Black Theology and Black Power
by james h. cone 
harper & row, 165 pages, $8.95

This is the “20th Anniversary Edition” of a book that set off fireworks in academic theology in the late 1960s. It is generally thought that Cone's version of black liberation theology has had little impact on the black pulpit or pew, but some still believe it is the wave of the future. Twenty years later, there are some things Cone says he would change. He now recognizes, for instance, the book's “complete blindness to the problem of sexism.” For this edition he was tempted to make some revisions, “but I decided to let the language remain unchanged as a reminder how sexist I once was and also that I might be encouraged never to forget it.” Perhaps more substantively, he now repents of the influence of Karl Barth on his thinking. “Barth's assertion of the Word of God in opposition to natural theology in the context of Germany during the 1930s may have been useful. But the same theological methodology cannot be applied to the cultural history of African-Americans in the Americas or to Africans and Asians on their continents.” The suggestion that a theology of blood and race, such as Barth opposed under the Nazis, is appropriate for select communities today is breathtaking in its implications. Considering the substantive shift in his views, one cannot help but wonder why Professor Cone would want this unrevised text reissued now.

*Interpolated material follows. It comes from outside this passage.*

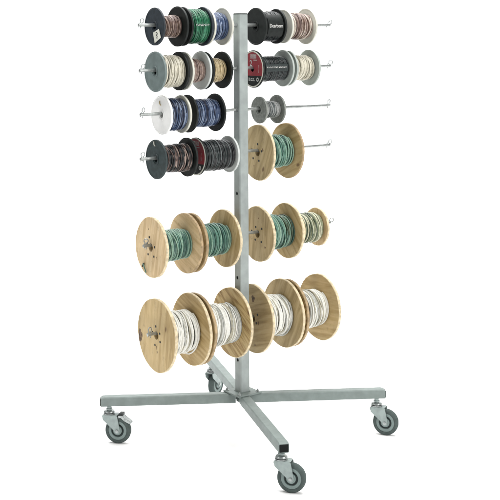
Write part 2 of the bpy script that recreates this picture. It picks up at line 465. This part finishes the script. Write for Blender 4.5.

20th Century Religious Thought
by john macquarrie 
trinity press international, 468 pages, $19.95

Macquarrie, now emeritus at Oxford, has updated an eminently useful guide that first appeared in 1963. Although himself of an existentialist persuasion, the author strives to be fair to a maddening variety of approaches to religion, and almost always succeeds. Since much of twentieth-century religious thought is in reaction to the several schools of the late nineteenth century, Macquarrie appropriately includes extensive discussion of that earlier period. Also, since the author believes that the line between theology and philosophy is by no means so clear as some think, 20th Century Religious Thought turns out to be a guide to philosophy as well—or at least to philosophy that takes on the questions usually associated with religion. This book deserves a place in the library of the educated generalist, as well as the theologically and philosophically trained.